If you have a dog who has more significant problems, like aggression or fear, and if your goals for that dog are high, or maybe even unrealistic, I would definitely recommend getting help to avoid accidents, frustration, overwhelm, or even having to euthanize your dog.
The way I hear this question phrased often is how long will the training take, meaning:
*Do I need to do training for the rest of my dogs life?
-Well yes, training will happen for your dog's entire life, BUT, the nuance and depth of the training will change over time, as will the depth of your relationship with your dog. This is where the opportunity to become truly connected can happen! That consistent work and consideration together over time.
*Are they ever going to be fixed?
-I am not crazy about using the phrase "fixing a dog" I think is just a bad mindset to have.
Dogs are living sentient beings that have reasons for what they do. We don't fix "it". We teach them what we want them to do to get along in human society better. We motivate them to want to do the things we want.
Remember changing our dog's behavior is our idea, not theirs!
Lately I have been coming back to this quote I read that I am obsessed with by Barry H. Gillespie
"The path isn't a straight line; it's a spiral. You continually come back to things you thought you understood and see deeper truths."
This idea that training is not linear, meaning don't picture walking up a ladder or a staircase and think that you can check off each step or rung as you go up. Instead picture a spiral where you are going to go over the same things over and over again, but at deeper levels. You will teach foundation skills that will become more and more nuanced over time. Your level of communication and mutual understanding will reach new depths. This is where the magic happens. When you start to realize that most things you are trying to teach your dog, they are actually teaching you...

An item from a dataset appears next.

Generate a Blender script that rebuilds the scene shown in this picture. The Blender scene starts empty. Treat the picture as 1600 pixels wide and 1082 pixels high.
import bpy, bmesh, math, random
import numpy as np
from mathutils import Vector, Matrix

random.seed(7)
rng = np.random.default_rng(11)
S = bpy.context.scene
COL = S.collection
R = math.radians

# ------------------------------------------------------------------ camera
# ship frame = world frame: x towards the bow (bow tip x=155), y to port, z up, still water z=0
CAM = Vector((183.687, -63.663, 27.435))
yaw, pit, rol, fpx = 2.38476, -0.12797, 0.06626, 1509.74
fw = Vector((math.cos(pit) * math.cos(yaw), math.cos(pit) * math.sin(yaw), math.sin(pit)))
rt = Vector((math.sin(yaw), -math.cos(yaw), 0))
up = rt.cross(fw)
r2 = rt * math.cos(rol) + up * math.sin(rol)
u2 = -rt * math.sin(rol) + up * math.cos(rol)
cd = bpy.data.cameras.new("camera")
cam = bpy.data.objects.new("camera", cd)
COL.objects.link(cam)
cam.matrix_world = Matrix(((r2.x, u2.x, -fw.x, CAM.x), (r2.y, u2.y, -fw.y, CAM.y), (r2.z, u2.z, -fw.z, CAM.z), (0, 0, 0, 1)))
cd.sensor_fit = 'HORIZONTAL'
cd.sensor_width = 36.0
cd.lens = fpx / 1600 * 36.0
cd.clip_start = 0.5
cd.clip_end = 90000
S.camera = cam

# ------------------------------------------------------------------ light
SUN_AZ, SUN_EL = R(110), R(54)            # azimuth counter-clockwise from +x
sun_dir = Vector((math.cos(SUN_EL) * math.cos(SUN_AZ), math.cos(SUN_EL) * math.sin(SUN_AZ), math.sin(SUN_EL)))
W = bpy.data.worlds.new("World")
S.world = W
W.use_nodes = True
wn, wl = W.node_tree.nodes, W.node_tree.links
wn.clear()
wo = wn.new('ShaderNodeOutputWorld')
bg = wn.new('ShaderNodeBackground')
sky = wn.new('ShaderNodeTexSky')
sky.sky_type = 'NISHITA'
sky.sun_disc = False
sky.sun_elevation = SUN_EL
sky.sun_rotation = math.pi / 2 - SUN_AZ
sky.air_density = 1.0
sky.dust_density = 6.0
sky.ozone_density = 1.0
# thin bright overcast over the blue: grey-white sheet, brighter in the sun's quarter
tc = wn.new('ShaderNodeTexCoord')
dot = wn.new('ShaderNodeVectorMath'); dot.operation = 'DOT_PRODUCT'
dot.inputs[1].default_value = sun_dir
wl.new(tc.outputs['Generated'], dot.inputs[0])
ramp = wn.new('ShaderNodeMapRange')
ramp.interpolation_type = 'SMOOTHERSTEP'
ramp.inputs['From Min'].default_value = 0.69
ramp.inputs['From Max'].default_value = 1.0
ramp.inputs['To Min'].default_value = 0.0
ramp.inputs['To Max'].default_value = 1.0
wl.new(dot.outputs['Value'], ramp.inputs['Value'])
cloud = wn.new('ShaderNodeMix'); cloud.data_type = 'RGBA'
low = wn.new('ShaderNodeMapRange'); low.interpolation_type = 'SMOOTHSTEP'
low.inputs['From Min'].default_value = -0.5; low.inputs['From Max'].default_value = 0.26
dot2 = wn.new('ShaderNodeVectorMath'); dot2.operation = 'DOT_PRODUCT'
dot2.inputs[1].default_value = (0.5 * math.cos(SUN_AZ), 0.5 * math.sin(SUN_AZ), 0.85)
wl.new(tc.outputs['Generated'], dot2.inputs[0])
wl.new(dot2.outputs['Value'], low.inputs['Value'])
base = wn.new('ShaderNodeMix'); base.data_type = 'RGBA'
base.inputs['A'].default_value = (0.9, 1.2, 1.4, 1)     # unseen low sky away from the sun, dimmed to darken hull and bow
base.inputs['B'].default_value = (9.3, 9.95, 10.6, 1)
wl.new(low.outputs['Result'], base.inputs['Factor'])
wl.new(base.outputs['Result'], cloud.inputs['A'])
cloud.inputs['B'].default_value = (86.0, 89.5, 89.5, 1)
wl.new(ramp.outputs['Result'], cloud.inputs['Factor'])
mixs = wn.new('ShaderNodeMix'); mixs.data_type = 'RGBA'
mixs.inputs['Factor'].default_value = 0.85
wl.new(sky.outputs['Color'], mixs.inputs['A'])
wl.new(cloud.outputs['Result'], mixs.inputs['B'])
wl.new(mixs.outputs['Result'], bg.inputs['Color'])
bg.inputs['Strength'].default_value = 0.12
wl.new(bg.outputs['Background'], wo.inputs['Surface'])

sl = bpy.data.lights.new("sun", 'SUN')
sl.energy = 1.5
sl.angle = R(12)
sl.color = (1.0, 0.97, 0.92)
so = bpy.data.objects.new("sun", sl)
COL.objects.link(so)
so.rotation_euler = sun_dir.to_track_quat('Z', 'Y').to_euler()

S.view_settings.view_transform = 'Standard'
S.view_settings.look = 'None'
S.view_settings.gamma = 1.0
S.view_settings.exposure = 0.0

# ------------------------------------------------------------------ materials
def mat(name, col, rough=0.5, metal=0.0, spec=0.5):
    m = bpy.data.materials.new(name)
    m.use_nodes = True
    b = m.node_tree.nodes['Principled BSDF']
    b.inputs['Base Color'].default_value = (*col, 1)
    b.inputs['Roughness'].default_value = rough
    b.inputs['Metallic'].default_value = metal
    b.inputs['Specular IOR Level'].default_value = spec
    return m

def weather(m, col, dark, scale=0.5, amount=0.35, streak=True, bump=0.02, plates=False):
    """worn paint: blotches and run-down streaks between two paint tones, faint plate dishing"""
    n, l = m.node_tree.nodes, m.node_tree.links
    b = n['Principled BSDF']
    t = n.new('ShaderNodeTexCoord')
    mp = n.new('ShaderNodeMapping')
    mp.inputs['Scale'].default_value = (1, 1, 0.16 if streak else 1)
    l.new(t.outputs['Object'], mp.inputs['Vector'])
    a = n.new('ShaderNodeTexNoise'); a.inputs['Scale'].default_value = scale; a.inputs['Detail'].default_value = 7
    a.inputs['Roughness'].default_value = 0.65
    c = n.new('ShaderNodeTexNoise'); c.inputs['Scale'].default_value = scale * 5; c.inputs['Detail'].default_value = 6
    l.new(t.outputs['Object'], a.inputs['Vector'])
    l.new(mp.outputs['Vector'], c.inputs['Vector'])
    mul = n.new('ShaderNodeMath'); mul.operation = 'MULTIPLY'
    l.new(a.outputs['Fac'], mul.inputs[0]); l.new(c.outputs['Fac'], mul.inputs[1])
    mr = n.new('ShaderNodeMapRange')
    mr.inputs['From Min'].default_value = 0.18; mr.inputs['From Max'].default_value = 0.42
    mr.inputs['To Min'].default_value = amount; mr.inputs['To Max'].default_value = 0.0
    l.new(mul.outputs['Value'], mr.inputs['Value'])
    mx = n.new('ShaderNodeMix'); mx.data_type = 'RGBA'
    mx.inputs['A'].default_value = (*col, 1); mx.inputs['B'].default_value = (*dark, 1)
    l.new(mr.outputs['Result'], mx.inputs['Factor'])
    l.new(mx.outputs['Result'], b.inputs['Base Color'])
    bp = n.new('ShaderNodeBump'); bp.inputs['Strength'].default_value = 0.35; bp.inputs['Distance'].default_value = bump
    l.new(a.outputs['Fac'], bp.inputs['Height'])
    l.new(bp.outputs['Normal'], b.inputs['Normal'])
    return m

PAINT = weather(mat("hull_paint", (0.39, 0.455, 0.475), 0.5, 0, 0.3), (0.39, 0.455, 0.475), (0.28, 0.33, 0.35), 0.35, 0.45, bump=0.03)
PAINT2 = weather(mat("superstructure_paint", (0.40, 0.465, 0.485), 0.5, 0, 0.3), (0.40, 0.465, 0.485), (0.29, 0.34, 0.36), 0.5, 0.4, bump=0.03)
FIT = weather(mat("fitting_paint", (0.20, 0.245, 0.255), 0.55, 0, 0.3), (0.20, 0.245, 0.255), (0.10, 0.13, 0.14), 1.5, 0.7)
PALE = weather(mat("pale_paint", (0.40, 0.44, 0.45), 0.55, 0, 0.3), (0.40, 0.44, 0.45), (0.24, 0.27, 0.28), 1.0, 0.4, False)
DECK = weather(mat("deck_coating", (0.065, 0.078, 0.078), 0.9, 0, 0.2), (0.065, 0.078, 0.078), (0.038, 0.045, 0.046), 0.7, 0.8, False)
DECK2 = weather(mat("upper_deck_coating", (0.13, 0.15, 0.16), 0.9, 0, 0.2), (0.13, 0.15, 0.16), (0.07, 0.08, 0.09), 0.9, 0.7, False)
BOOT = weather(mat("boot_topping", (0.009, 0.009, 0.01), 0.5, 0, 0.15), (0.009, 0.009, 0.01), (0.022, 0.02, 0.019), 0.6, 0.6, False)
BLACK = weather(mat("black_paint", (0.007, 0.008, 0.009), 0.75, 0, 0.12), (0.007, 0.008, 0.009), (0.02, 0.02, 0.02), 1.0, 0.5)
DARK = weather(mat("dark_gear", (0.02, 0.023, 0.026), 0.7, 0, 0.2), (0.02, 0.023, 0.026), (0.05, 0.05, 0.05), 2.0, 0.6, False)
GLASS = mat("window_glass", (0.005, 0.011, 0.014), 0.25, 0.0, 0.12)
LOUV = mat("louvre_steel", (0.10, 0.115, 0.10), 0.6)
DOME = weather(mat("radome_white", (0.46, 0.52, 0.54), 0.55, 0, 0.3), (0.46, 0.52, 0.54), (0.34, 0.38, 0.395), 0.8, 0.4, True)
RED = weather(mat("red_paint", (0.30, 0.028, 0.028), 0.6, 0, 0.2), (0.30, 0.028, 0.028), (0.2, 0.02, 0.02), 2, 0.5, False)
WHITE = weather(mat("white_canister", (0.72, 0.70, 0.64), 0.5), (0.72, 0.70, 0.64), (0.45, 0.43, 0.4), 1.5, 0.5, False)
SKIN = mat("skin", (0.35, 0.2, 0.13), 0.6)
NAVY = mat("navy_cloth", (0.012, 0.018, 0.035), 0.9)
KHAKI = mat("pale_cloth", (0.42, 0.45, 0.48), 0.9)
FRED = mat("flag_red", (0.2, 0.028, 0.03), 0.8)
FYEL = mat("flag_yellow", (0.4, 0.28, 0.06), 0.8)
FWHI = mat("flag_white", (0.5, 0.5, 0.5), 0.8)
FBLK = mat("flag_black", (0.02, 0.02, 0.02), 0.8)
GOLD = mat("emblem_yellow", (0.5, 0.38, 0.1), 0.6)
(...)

If you teach your puppy to sit and they rock backwards and slouch their hips you might reward that when they are just starting. Maybe a year down the road you decide you might want to do competition obedience, or a week later you read an article (maybe this one!) on how that slouchy sit can hurt their back and joints over time and decide you want to teach them a more "healthier" way to sit.
This means you are still working on your sit maybe a year later, but the conversation with your dog has changed completely. You are still on the same step, but at a much different level. Now you're teaching them exactly where to position their body for a healthy sit, and you're most likely also adding in some duration and added distractions. When you really think about it, just adding duration and distractions for this one behaior could take you a lifetime if you have really lofty goals.
Which is alright if you do or don't!
That might give you a better picture of what training really is, which is actually just educating our dogs about how to behave and exist in a human world or in a sport we are competing them in. Dogs aren’t trying to be bad, embarrass us, or spite us, they do what they do because it works for them on some level, or has worked for them in the past. They don't judge what they do, they just do it.
There are issues with your dog that you can resolve through training and they wont require a lot of maintenance. For things like fear, or aggression, or reactivity you are typically going to put a lot more focus on changing your dog's prediction and emotional state around the things that cause these states. That way if they feel better about that thing, they are less likely to behave the way they do.
For example if your dog growls at strangers, you would focus more on helping your dog feel safe You would look for other areas of life that cause them fear, uncertainty, or discomfort. You would build confidence, predictability, and positive predictions to change their emotional state around those things. Then the growling might go away depending on the dog and their reason for doing it. So you focus on how they feel before you focus on what they do, which is the opposite of what most people do.
There is still learning, fluency, generalization, and maintenance happing here. It's just going to be more focused on emotional state over physical position of their body. This is because their emotional state will change their physical position. Yet physical position can also change emotional state. Ever heard of people striking power poses before an interview?
Ok I am going a bit off track, but I think the mind body connection is fascinating and depending on the dog often both of these will interact with one another to create change...
There are other issues that will require more maintenance, management, and support throughout your dog's life. This is going to be very dependant on your dog's breed, personality, your goals, the amount you work with them, and what you do with them, or want to do with them.
Training, in other words, is really just educating. We train kids how to behave in society to. We don't call it that, but it's really pretty similar! We are conditioned to act specific ways and we condition our dogs to behave certain ways as well.
What I personally love about training is that you can always grow as a trainer. You can always grow more deeply connected to your animals through this consistent building of mutual understanding.
So if you are feeling stuck, or like you have been on step one for five years I would definitely ask for help and support, but also don't feel bad! The best athletes in the world will tell you that they are always going back to the basics, improving those foundation skills, and that's what changes their results.
Wanting to be somewhere different than where you are is not going to change what is now. The only thing that can change things now, is what you do or don't do right now.